When I saw this poem I was like what in the world. Then I started breaking it down into simpler form and this is what I got out of it. I think Robert is talking about the grave site itself. He said, “Stone, notes” as in the gravestone. The “Slate, tales” is the plate that they stick on the grave but at the end, “Sacred, cedars” I thought about the coffin. When he says “Heart, earth” I thought about the ground, the ground is the heart of the earth. He said, “Asleep, please” I think he is saying leave them alone. Leave them in peace. He also said, “Hated, death” I understood from that, he was saying maybe they were not ready to go or maybe that the family was not ready for them to go.


Introduction to Poetry by Billy Collin

This poem is about people who look at poetry and want the meaning to jump out at them. They do not want to look for the deeper meaning. They do not want to look for the story it tells. They do not want to look into its irony. Not every poem you read is going to come right out and tell you what you want to hear. In fact, not many will do that. It is all on your interpretation of it. It is all on what you want it to mean. Not everyone will see a poem the same way as you but that is what makes poetry so amazing. “Stop beating it with a hose”, as Mr. Collin says and look at poetry like you would the sun rising. It has a meaning but does not have to be right in front of your face to know why.





Theology by Gerald Barrax

When I read this poem at first I thought I understood it until it got to the second stanza, then as I reread it I began to understand it. The poet, he mentioned all must talk about something that was once there and has gone away, but is it really gone or is it just our imagination? Is it just what we want to believe is there? If this little girl can make it that simple why can’t we? What do they all have in common? What makes them different but so alike? They all see it in the simple form of a child.

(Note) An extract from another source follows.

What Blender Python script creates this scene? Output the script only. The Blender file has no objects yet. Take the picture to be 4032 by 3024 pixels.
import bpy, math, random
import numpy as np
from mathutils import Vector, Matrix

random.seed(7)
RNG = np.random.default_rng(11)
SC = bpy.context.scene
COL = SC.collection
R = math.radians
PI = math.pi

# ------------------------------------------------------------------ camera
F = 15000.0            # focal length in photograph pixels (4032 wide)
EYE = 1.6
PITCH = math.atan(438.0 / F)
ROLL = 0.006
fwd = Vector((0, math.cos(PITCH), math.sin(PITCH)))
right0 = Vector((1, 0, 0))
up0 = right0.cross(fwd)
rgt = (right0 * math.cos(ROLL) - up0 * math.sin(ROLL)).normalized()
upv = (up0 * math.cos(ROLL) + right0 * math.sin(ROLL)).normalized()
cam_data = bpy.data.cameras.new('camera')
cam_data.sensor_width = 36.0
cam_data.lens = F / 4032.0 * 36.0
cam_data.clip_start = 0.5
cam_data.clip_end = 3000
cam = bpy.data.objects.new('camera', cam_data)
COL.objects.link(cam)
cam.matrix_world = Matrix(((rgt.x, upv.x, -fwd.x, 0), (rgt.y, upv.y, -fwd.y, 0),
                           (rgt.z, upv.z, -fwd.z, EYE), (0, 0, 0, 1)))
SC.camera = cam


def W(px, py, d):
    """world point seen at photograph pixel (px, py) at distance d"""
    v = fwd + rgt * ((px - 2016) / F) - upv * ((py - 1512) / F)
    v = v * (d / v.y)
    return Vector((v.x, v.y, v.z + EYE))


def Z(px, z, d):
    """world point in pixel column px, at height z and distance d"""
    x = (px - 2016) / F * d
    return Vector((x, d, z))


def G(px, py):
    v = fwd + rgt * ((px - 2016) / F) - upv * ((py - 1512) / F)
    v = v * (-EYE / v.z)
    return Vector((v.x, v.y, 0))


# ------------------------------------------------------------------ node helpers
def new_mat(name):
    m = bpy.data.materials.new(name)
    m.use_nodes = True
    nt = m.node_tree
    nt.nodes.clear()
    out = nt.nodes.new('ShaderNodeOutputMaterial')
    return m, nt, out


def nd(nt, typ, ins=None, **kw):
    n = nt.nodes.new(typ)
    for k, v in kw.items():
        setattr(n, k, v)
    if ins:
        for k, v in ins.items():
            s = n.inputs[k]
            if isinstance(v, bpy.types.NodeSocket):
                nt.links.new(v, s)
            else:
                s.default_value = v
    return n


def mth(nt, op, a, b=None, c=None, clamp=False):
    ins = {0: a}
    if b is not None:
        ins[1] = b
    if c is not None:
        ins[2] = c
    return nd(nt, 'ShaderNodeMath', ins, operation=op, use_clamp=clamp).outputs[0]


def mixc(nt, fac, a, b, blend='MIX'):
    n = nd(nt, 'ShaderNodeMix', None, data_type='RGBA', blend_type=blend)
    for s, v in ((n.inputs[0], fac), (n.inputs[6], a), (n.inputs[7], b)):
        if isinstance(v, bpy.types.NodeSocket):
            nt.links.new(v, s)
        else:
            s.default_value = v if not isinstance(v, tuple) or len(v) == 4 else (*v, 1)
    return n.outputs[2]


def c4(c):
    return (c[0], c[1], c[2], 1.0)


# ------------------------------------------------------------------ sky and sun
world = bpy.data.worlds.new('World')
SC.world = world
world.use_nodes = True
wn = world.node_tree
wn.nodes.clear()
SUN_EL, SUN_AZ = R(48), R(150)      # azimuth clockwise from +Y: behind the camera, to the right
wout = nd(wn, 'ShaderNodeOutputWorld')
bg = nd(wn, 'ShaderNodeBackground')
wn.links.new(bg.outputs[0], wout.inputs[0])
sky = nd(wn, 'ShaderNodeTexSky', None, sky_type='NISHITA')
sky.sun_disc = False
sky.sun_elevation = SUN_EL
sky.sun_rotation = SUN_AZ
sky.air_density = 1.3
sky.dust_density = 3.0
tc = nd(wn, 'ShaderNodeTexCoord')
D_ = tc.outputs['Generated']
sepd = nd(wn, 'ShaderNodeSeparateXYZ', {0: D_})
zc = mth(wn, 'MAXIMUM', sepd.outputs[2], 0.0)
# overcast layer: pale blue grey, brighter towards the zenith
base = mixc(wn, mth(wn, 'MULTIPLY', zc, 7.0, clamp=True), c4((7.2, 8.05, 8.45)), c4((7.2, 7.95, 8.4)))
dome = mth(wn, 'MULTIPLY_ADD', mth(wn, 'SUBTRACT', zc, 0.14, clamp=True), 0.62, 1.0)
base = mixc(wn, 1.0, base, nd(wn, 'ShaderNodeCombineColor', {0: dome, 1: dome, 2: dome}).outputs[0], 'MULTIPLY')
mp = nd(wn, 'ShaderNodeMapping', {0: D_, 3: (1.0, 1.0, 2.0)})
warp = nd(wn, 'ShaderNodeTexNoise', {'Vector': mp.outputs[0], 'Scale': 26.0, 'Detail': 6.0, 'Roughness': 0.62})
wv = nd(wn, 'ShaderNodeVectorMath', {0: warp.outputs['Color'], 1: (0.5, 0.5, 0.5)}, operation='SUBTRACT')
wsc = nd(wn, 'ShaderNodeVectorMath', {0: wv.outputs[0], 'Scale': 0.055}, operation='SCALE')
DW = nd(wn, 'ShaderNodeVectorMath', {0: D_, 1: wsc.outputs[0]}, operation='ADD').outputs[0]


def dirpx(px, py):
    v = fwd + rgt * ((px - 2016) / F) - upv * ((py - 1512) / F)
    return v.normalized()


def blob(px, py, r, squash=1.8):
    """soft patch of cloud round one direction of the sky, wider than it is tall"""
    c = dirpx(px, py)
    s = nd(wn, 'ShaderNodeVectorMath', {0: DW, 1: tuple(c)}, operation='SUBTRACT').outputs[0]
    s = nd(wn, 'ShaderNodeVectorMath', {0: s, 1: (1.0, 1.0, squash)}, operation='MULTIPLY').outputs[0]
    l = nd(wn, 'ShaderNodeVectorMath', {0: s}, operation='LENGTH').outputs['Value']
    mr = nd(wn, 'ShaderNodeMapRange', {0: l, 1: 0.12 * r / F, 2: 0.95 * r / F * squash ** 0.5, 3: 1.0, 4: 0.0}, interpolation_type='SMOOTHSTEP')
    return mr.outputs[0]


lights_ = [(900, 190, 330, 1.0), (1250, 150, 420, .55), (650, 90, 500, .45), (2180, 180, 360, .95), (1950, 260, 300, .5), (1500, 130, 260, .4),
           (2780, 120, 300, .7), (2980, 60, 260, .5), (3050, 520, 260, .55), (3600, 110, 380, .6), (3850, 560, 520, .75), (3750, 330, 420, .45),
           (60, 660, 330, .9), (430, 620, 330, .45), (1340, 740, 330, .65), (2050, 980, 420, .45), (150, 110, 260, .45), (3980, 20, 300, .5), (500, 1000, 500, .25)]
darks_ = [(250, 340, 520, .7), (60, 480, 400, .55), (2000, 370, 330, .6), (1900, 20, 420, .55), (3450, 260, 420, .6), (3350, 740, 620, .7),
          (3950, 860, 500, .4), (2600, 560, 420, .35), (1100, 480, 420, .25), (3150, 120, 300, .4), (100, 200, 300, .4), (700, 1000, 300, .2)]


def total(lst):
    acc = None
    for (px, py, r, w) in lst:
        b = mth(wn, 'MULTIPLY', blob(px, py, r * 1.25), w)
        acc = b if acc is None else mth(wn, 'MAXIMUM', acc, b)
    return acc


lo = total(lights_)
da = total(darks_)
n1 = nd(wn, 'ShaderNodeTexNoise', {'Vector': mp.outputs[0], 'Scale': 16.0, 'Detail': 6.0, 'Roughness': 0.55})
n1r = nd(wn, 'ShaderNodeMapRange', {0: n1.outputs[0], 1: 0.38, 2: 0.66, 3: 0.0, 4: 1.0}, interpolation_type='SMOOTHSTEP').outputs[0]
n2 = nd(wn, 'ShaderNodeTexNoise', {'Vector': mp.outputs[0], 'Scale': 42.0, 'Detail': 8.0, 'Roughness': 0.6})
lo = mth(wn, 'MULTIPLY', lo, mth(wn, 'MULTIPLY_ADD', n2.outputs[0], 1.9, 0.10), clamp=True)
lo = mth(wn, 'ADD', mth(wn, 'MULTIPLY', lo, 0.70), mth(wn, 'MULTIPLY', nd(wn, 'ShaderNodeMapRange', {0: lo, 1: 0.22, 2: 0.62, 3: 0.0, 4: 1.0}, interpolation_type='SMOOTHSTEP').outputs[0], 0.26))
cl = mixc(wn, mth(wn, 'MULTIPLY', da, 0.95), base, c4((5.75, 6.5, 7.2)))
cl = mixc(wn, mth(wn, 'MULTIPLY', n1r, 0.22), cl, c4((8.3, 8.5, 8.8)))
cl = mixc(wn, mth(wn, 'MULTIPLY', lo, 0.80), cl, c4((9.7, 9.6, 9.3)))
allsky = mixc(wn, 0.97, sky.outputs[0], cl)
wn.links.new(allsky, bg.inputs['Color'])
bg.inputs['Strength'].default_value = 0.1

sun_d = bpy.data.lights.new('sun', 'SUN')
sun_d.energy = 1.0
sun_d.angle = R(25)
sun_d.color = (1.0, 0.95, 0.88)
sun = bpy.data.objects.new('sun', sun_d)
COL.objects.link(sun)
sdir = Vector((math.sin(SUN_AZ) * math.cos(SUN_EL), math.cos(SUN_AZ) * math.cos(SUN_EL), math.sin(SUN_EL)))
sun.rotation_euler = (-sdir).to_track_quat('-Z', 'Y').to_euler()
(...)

Wednesday, February 16, 2011

poetry assignment

I read all of these poems and I must say I am at a loss. I did not understand any of them. Here is what I understood them to say.
Preacher Don’t Send Me I thought was about someone who is dying and is telling the preacher she is not ready to go. But, after rereading the line so what I need from you on Sunday has me rethinking maybe it is about a person going to church and telling the preacher I do not want your promises of a good life in heaven. I do not want a promise of milk and gold. I have lived a hard life and none of those matters. What matters to me, what I think is heaven is a family that loves no matter what, people who care even if they do not know you, and a peace that comes from within.
                Wide Open, These Gates is about a young person growing up, remembering what a wonderful life he/she has had. He/she spent the summers with his/her grandparents, and thought fondly of them. Now he/she is almost fully grown and it will not be long before he/she will embark on the world, never to spend another summer with his/her grandparents.
                Country Lover just says it all in six little lines. To me, this is about a woman who dated a man that was all about a good time. The line “Funk blues makes me think they are in a bar and “keen toes shoes, high water pant, saddy night dance, and red soda water” makes me think they are enjoying dancing. The line “and anybody’s daughter” makes me think this man only wants to have a good time.
                Diamonds, what a beautiful love story, this man is poor and wants to give his wife the world but has no money to do so. They live on top of a mountain and life is hard. He thinks of her as a princess and teases her by calling her “Queen of the Meadow.” She in return shows her love for him and the life they have together by licking the diamonds off the leaf.
                My Mother Shoots the Breeze is another love story about a school teacher who falls in love with another teacher. The story goes about telling how their romance gets it start. I did like the fact that she shot the kite. He sent the kite up about every two weeks. Maybe that was his way of flirting with her. She, in shooting the kite, told him enough is enough and it sparked a romance that ended in marriage.

Tuesday, February 8, 2011

The Short Happy Life of Francis Macomber by Ernest Hemingway

For me this story was hard to understand at first. I do not know if the author intended it to be that way or not. I was lost trying to figure out what the story was about until I realized they were hunting animals. I thought the story was going to be about the types of animals they were hunting and a woman being on an animal hunt. After I finished reading it, I realized the story is about their marriage. This is not the first time Margaret t has cheated on her husband. She knows he will never leave her and that is why she does it. She tries to push her husband to become a man that is not a pushover. Francis Macomber was a man that was easy going. He let his money tell him what he should do, or at least as far as his marriage was concerned. He would not leave his wife because he was not strong enough to marry a woman as pretty as Margaret and she would not leave him because she had lost some of her looks and was afraid she would  not find a man as rich as he was. Their marriage had been in trouble many times before but they managed to work it out. I wonder if that was the times when she had slept with other men. Macomber was hurt when he found out Margaret had slept with Wilson. She had promised it would not happen again. When Macomber killed the buffalo it changed something inside him, made him a man on the inside. Margaret knew it had changed him, she knew it gave him the strength he needed to leave her. Wilson seems to be convinced that she aimed to kill him.   I am still not sure if she shot to kill him or to save him.

The Cask of Amontillado by Edgar Allan Poe

Wow, what a story I did not see the end coming. I knew he was planning on killing him but I thought he might shoot him or hit him over the head. I never dreamed he would bury him alive inside a wall. The story was hard to follow mostly because of the language, I think it was Italian.  I did not understand all the bones. Were these men in the mob? Obviously, these men had been friends at some point, or at least on the same team. Fortunato seems to trust him; why else would he go down into the tunnel. Even at the end when he only had one brick to place, Fortunato thought it was some kind of joke.  I think Fortunato may have gotten the last laugh. This man was waiting for Fortunato to beg for his life so he could get some comfort in killing him. He enjoys listen to him struggle with the chains, he even stops his work to listen. He looks over the wall a couple of times to see if he can see the disbelief on Fortunato face. I do not know if this is what Edgar Allan Poe wanted the reader to take away from this story, but what I took away is this man was upset with Fortunato for insulting him and nothing was going to stop him from getting revenge on Fortunato.  Nothing was going to stop him from making Fortunato die a slow and painful death.